Phosphoric acid can have environmentally harmful side effects, especially in the food webs, and water sources. Phosphates, including phosphoric acid, have been found increasingly in household detergents or in laundering agents. Phosphoric acid is detrimental to the environment as a water pollutant. Phosphates are a source of nutrients to algae, but when algae grows superfluously, it suffocates the river. Aquatic life dies as the oxygen is suppressed and consumed. Human and environmental health is sacrificed by the release of phosphates. The chemicals are accumulative; as the oxygen level drops, the water will become hazardous to citizens, vegetation, and wildlife.

On December 11, 1997, that was exactly what happened. Fifty million gallons of acidic wastewater (1% phosphoric acid) from the Mulberry Phosphates Inc. spilled into the Afalia River. This resulted from a breach in the containment wall. The spill's impact stretched downriver into Hillsborough County. The reaction to the spill from the Tallahassee Department of Environmental Protection was to initiate a damage assessment of the entire river. It takes a long time for chemicals and oxygen deprivation in the water to simply fade away. They often linger, traveling through future generations of humans or animals. Water pollution has become one of the most critical problems ever. Many environmental agencies have introduced precautions and regulations yet wastewater and phosphate pollution still persist. Anti-pollution efforts have begun, but are they enough?
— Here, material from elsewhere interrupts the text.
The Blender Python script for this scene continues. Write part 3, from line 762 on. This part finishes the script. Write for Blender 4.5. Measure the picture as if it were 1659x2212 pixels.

Maybe the anti-pollution efforts will be enough, but only with the assistance of our industries and businesses. We need to take action on pollution as a whole. To prevent ecological catastrophes, we need better safety guards on our waste management and pollution control. This will include secure tracking of disposal, containment, handling, and tolerance levels of pollutants. The acidic state of phosphorus wastewater and other major types of water pollution are a serious situation quickly becoming critical. There is no convenient way to dispose of the byproducts of phosphate, and the manufacturers have to contain it within sealed landfills or bins. Unfortunately, seals can break, bins can rupture, and then spills occur. Clearly, we require action to stop this expanding contamination of our world and everything in it. Industries need to adhere closely to regulations and laws or the environment and the people will suffer.